Symphony No. 38 in D major, K. 504, "Prague"

Venue: Grosser Musikvereinssaal, Vienna
Playing Time: 00:24:59
Television Director: Arnbom, Arne
Catalogue Number: A05004494

Rafael Kubelik (1914-1996) was the son of the well-known Bohemian violinist Jan Kubelik. He studied music in Prague and made his conducting debut at 20 at the head of the Czech Philharmonic Orchestra. Later he became the principal conductor of this famous orchestra and founded the Prague Spring Festival. After the Communist takeover of the government, Kubelik emigrated to the West and returned to his native land only after the end of the Communist regime. From 1950 to 1953 he headed the Chicago Symphony, and from 1955 to 1958 he was music director of the Covent Garden Opera in London. A period of great artistic successes began in 1961, when he was appointed principal conductor of the Bavarian Radio Symphony Orchestra. Many recordings document Kubelik's mastery and sense of artistry, his enjoyment of music and his temperament. His connection with the Munich orchestra lasted 18 years; in between, he also briefly served as music director of New York's Metropolitan Opera. Kubelik retired from the concert stage in 1985, but on the occasion of the first Prague Spring Festival after the fall of Communism in 1990, he returned to the podium of the Czech Philharmonic after more than 40 years in exile and conducted Smetana's My Fatherland cycle. His profound bonds with his native land and its composers were always clearly visible. Rafael Kubelik was a full-blooded musician. Every performance of his radiated a feeling of spontaneity, impulsiveness and joy.

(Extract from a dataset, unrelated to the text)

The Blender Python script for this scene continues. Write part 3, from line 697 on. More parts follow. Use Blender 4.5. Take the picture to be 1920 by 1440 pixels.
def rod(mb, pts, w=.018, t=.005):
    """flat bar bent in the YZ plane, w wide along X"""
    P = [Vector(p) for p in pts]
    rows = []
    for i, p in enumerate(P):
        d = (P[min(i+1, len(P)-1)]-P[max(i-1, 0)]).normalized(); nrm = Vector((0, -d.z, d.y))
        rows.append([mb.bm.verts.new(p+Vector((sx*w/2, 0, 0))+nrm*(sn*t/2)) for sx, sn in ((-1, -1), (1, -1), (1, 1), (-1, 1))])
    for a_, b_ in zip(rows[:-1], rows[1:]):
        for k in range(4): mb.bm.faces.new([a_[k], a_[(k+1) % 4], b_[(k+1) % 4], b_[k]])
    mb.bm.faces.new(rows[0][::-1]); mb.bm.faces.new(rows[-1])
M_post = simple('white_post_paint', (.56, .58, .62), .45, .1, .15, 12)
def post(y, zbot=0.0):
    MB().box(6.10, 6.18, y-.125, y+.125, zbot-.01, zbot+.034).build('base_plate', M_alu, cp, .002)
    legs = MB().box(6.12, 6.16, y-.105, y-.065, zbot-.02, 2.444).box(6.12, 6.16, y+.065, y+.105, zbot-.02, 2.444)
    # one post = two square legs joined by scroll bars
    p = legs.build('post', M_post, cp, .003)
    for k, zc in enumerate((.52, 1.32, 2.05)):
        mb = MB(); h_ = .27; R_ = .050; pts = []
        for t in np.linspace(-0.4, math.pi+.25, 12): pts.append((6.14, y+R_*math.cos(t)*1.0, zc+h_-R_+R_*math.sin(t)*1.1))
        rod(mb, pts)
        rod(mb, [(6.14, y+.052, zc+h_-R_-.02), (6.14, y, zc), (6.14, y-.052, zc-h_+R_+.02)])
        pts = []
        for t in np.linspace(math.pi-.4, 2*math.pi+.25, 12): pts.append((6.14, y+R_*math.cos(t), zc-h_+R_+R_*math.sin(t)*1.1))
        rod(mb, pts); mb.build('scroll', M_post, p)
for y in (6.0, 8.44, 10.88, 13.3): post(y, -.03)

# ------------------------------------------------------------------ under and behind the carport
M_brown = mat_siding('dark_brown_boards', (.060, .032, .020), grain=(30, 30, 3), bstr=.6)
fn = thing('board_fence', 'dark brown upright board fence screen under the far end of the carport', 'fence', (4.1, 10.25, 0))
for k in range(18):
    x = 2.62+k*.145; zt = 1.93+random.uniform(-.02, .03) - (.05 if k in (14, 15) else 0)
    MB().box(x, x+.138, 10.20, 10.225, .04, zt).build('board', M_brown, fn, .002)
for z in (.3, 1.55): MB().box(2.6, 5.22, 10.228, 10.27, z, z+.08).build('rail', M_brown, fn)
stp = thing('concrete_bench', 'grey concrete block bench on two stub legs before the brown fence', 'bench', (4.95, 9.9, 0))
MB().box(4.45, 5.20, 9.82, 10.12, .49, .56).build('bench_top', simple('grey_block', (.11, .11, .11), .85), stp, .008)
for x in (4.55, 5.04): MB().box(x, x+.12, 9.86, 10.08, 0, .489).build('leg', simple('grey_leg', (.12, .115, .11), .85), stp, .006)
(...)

Kubelik died in Lucerne in August 1996 at the age of 82 after a long illness.

A symphony for connoisseurs, K. 504 reflects the taste and discernment of the audience it was intended for: the musical public of Prague. Since his Marriage of Figaro was the hit of the town in late 1786, Mozart decided to travel to Prague; in his luggage was the D major symphony, premiered on 19 January 1787. Written between Figaro and The Magic Flute, it shares unmistakable affinities with these two works and even quotes a theme from Figaro in the finale. And it is also a work in which Mozart could be completely himself. He thus indulged in a dramatic slow introduction and in some austere contrapuntal writing in the first movement. Since the wind players in the Bohemian capital were rightly praised for their excellence, Mozart also rewarded them with some truly beautiful pages.